The London-based design studio Wallace Sewell was established by Harriet Wallace-Jones and Emma Sewell after graduating from the Royal College of Art in 1990. Both women trained as weavers, and all of their products are designed by hand on the loom. The fabrics are then woven on power looms, with careful attention given to maintaining the qualities of a hand-weave. All of their yarns are sourced from British companies, and are woven at a mill in Lancashire. The studio also works with a finisher in Yorkshire. In addition to their line of fashion and home accessories, Wallace Sewell has created fabrics for the London Underground, Overground trains, Croydon trams and the East London Transit.

Both the aesthetic and the working methods of the Bauhaus weavers have strongly influenced Harriet Wallace-Jones and Emma Sewell. They keep traditional dobby looms in their London studio, and use them to work out their ideas, but all of their products are woven on power looms. They are inspired by the capabilities and the limitations of traditional weaving, and have a broad range of skills for translating their hand-woven ideas into industrial techniques, and to maximize efficiency at the mill. Combining a fascination for woven structure, intuitive understanding of yarn properties, and a masterful color sense, Wallace and Sewell create such a variety of colors and textures within each fabric that each one feels bespoke.

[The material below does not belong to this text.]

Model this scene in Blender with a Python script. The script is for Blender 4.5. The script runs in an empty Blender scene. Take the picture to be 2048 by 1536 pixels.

Employing a simple double-cloth structure, like a traditional coverlet, and twisting together single ply yarns to develop a sophisticated palette of browns, greens and blue-grays, this lambswool blanket has an abstract composition that calls to mind the early tapestry work of Anni Albers and Gunta Stolzl. The use of color mixing and the overall columnar aspect of the design also relate beautifully to the Asante strip-woven cloths of Ghana.